Records with scene code:

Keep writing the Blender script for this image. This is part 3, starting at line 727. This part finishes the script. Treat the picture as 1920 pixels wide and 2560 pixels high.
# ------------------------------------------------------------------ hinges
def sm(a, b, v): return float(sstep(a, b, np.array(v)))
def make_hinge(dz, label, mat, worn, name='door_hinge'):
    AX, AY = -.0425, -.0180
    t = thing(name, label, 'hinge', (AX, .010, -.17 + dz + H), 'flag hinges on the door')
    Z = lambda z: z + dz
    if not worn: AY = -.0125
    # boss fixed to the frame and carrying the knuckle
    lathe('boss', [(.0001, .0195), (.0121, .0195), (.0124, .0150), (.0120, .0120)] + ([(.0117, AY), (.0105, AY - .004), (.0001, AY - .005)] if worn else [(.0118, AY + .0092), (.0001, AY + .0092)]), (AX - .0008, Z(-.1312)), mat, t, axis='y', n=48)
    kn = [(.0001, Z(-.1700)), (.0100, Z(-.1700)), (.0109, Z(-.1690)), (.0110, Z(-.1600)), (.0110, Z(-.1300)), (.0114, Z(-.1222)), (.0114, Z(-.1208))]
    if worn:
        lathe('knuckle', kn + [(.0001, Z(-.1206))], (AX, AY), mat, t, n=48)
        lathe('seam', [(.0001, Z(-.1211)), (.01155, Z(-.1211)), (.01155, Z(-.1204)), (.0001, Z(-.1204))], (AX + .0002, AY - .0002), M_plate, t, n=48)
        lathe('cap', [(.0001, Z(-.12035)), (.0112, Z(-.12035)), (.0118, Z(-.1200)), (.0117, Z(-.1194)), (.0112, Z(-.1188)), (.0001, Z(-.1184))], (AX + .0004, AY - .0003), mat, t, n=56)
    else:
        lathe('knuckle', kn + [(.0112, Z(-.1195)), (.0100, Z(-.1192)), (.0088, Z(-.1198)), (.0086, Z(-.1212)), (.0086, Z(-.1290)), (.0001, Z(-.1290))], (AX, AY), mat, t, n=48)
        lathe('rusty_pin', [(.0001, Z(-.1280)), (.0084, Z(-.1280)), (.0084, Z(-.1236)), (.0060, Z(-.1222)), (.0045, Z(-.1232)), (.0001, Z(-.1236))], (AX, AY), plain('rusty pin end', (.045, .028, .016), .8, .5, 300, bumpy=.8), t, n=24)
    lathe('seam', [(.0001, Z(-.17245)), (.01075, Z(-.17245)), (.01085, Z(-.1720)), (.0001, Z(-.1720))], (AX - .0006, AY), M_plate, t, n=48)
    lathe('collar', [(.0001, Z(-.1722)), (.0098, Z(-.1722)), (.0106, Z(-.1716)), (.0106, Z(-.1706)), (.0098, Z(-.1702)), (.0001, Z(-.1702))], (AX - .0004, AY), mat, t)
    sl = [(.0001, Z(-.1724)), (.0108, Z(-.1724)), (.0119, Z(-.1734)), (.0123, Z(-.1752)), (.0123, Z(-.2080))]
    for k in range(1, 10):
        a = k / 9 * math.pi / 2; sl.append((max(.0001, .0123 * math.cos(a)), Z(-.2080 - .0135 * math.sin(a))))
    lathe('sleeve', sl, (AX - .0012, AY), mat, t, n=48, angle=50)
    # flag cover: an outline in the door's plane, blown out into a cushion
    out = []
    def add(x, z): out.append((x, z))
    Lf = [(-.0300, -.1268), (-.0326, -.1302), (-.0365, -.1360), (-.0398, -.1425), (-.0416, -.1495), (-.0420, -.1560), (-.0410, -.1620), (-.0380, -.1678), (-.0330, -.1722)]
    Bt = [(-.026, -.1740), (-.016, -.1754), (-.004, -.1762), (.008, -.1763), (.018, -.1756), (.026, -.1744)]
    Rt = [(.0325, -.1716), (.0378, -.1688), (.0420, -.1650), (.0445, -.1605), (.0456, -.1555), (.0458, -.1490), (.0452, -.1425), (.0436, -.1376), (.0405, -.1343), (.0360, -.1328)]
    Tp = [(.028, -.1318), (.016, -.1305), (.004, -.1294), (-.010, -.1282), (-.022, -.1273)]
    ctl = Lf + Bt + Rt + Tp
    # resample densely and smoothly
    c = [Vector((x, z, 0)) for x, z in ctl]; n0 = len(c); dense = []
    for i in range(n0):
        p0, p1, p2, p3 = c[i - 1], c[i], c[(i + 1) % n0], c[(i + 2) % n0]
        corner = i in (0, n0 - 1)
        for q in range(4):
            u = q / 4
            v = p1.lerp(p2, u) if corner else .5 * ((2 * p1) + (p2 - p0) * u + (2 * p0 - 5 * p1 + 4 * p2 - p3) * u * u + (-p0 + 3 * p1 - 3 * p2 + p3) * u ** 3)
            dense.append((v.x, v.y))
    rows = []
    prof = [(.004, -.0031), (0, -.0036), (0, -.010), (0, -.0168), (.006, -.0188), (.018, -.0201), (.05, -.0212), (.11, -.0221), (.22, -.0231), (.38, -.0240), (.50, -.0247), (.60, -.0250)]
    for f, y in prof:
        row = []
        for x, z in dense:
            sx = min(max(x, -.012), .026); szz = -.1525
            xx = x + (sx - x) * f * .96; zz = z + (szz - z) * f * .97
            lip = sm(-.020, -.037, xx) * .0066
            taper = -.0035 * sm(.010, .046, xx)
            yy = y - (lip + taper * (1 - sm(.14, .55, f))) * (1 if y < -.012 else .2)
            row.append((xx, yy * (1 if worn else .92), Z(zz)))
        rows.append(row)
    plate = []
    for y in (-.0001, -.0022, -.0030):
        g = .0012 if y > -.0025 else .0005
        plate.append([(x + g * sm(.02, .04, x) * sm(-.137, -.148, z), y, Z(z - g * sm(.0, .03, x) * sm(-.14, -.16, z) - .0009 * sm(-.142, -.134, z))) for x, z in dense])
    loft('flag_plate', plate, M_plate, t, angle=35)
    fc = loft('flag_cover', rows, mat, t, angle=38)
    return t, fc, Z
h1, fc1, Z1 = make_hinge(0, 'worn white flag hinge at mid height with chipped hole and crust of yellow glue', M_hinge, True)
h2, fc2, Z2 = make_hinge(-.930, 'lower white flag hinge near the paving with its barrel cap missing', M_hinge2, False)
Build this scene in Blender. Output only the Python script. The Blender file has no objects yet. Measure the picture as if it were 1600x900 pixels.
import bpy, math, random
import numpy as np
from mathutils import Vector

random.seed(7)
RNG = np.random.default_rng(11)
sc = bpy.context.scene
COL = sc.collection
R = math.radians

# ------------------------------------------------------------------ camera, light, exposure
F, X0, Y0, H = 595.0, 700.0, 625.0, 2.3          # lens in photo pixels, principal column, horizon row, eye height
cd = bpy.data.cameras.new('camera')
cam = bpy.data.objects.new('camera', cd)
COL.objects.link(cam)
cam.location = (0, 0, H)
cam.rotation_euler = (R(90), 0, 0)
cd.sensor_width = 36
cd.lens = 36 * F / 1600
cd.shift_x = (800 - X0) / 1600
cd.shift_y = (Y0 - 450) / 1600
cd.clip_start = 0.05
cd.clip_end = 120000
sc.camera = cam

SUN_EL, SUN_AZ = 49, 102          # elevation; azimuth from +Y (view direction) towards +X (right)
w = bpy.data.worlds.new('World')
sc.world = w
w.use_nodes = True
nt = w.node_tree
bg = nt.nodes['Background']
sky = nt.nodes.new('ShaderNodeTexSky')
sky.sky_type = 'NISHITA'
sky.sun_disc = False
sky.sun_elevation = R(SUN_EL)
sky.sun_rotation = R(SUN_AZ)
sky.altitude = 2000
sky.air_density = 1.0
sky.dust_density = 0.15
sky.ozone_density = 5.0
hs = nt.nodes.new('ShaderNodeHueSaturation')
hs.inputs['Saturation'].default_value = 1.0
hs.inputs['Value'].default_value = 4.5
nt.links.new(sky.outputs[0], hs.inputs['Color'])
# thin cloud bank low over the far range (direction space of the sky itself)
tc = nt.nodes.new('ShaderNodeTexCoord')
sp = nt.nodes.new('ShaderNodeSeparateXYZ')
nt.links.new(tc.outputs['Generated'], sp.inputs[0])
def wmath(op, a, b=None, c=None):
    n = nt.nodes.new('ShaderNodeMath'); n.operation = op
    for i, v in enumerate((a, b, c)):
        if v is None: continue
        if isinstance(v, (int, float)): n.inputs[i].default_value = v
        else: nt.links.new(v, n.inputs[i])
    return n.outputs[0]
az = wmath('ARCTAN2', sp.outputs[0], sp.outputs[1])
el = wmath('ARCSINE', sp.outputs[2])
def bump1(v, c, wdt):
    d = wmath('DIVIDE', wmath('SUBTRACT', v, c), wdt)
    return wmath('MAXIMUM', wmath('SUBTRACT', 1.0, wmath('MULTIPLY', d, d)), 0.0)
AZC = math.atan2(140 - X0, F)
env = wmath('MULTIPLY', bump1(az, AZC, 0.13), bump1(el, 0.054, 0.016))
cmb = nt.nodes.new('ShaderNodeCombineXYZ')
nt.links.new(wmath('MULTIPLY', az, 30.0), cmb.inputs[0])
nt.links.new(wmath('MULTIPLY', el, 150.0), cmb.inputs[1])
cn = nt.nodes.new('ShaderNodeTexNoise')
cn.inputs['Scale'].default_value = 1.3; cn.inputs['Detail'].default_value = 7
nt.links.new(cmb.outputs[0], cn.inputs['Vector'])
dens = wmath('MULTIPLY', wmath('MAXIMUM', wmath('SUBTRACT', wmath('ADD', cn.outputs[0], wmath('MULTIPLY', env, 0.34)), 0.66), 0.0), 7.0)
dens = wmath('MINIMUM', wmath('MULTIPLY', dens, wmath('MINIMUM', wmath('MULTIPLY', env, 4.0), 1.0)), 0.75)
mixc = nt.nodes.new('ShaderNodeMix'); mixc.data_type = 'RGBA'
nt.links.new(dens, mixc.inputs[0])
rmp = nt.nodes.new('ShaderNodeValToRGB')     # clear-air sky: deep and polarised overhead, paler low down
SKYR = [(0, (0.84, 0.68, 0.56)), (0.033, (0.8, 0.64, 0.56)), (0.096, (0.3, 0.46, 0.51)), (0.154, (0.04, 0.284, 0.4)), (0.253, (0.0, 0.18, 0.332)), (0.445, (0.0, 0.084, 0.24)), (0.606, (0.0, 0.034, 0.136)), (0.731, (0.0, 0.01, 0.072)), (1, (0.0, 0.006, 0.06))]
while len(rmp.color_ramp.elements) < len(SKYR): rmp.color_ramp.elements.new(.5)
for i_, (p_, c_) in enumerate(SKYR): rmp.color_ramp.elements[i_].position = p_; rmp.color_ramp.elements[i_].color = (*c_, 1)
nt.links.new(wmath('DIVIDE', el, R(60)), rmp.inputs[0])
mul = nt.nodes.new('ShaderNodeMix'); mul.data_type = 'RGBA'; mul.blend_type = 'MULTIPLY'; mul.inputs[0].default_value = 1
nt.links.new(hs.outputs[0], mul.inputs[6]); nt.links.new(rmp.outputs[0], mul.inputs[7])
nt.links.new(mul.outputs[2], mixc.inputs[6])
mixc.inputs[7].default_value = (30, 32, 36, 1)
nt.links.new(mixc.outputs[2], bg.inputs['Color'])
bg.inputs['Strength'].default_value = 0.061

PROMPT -
Write the lines again exactly, beginning at the line that has "Build this scene" and stopping after the line that has "R = math.radians"; include no other lines.

RESULT FOR THIS EXERCISE -
Build this scene in Blender. Output only the Python script. The Blender file has no objects yet. Measure the picture as if it were 1600x900 pixels.
import bpy, math, random
import numpy as np
from mathutils import Vector

random.seed(7)
RNG = np.random.default_rng(11)
sc = bpy.context.scene
COL = sc.collection
R = math.radians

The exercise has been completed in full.